Photographs from between the 1920s and the 1990s show the rapid development of Hong Kong. For example, one interesting structure that may spark curiosity in younger readers is the pictured intersection shelter for police officers who were on point duty and traffic control, prior to the modern-day emergence of traffic lights. It is an interesting sight to see a police officer in the middle of a busy road performing these duties. Other introductions, such as the squatters on the hillsides, the changes to the variety of shops and models of vehicles such as trams, buses, single-deck trailer cars, ferry services, taxis, the Peak Tram, Kowloon–Canton Railway, Star Ferry and China Motor Bus, also help form a vivid visual history of the transformation of Hong Kong, from the black-and-white-photo distant past to the relative modern-day era and the emergence of colour pictures in the late 1950s and early 60s.

The book is structured chronologically for the most part by the dates that the photos were taken, which makes good sense. Nonetheless, it may have been worth considering an alternative way to divide the rich content, with the use of chapters or subheadings, for example. Besides temporal divisions by the decades or periods, thematic divisions (such as by region or architectural style, site purpose and social or cultural topics such as class, leisure, transport, etc.) are also possible structures that could be used for future editions of the book or indeed its sequel. I suspect that the parts about transport in Hong Kong could be expanded into a book-length topic, too. The author has published The Tramways of Hong Kong: A History in Pictures. The author may like to explore further the evolution of the modes of transport from the late 1800s to the present day. Currently in the book, the images of sedan chairs, rickshaws, early automobiles, Western-style yachts, Chinese-style fishing boats and sampans by the pier, single-deck trams, motor cars and the emergence of public transport depicted throughout, are all very captivating. Another theme of the photos that fascinates me is the development of fashion: the differences in style across genders, classes, occupations and so on.

In conclusion, the book is a valuable addition to the dialogue of old Hong Kong and its history in pictures.
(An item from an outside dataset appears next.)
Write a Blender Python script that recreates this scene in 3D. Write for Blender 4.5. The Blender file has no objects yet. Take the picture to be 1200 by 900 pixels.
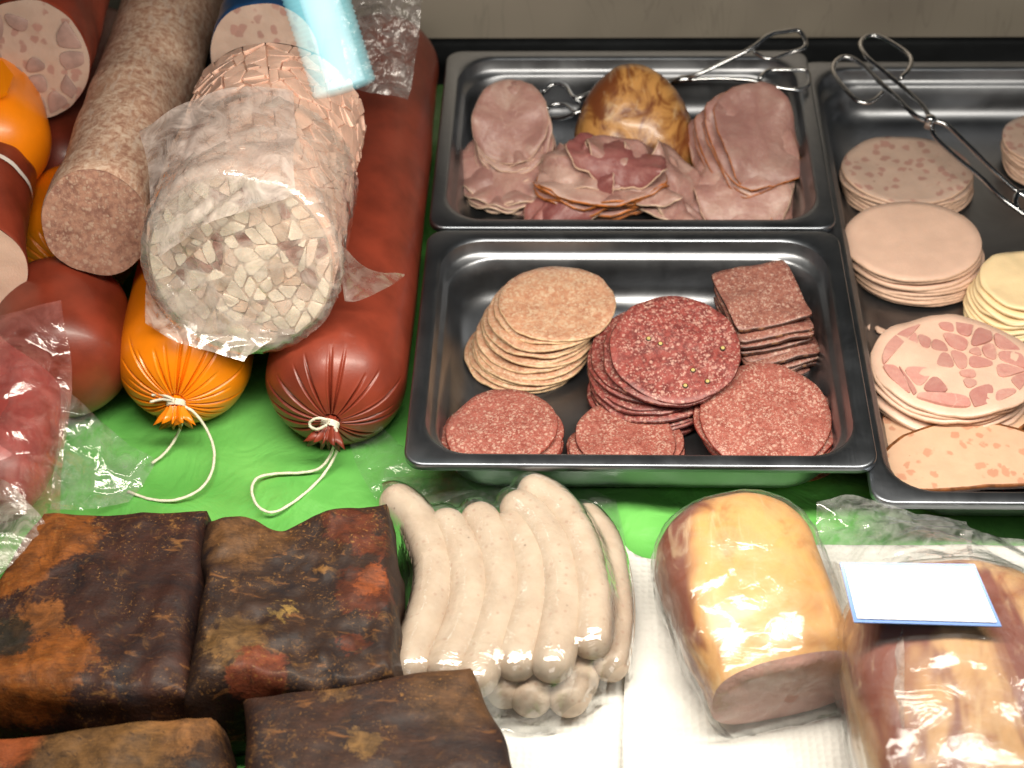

The publisher’s description states that many of the images were previously unpublished, which makes this book all the more special and enjoyable to read.

Mandy Chan Sze Man (BA, MPhil, PhD) teaches at a local tertiary institute. Her research interests include literary, cultural and media studies, especially in twentieth-century literature, (auto)biography and life writing, war narratives and news writing. A vintage bric-a-brac lover who enjoys travelling and a daily cup of nice milk tea.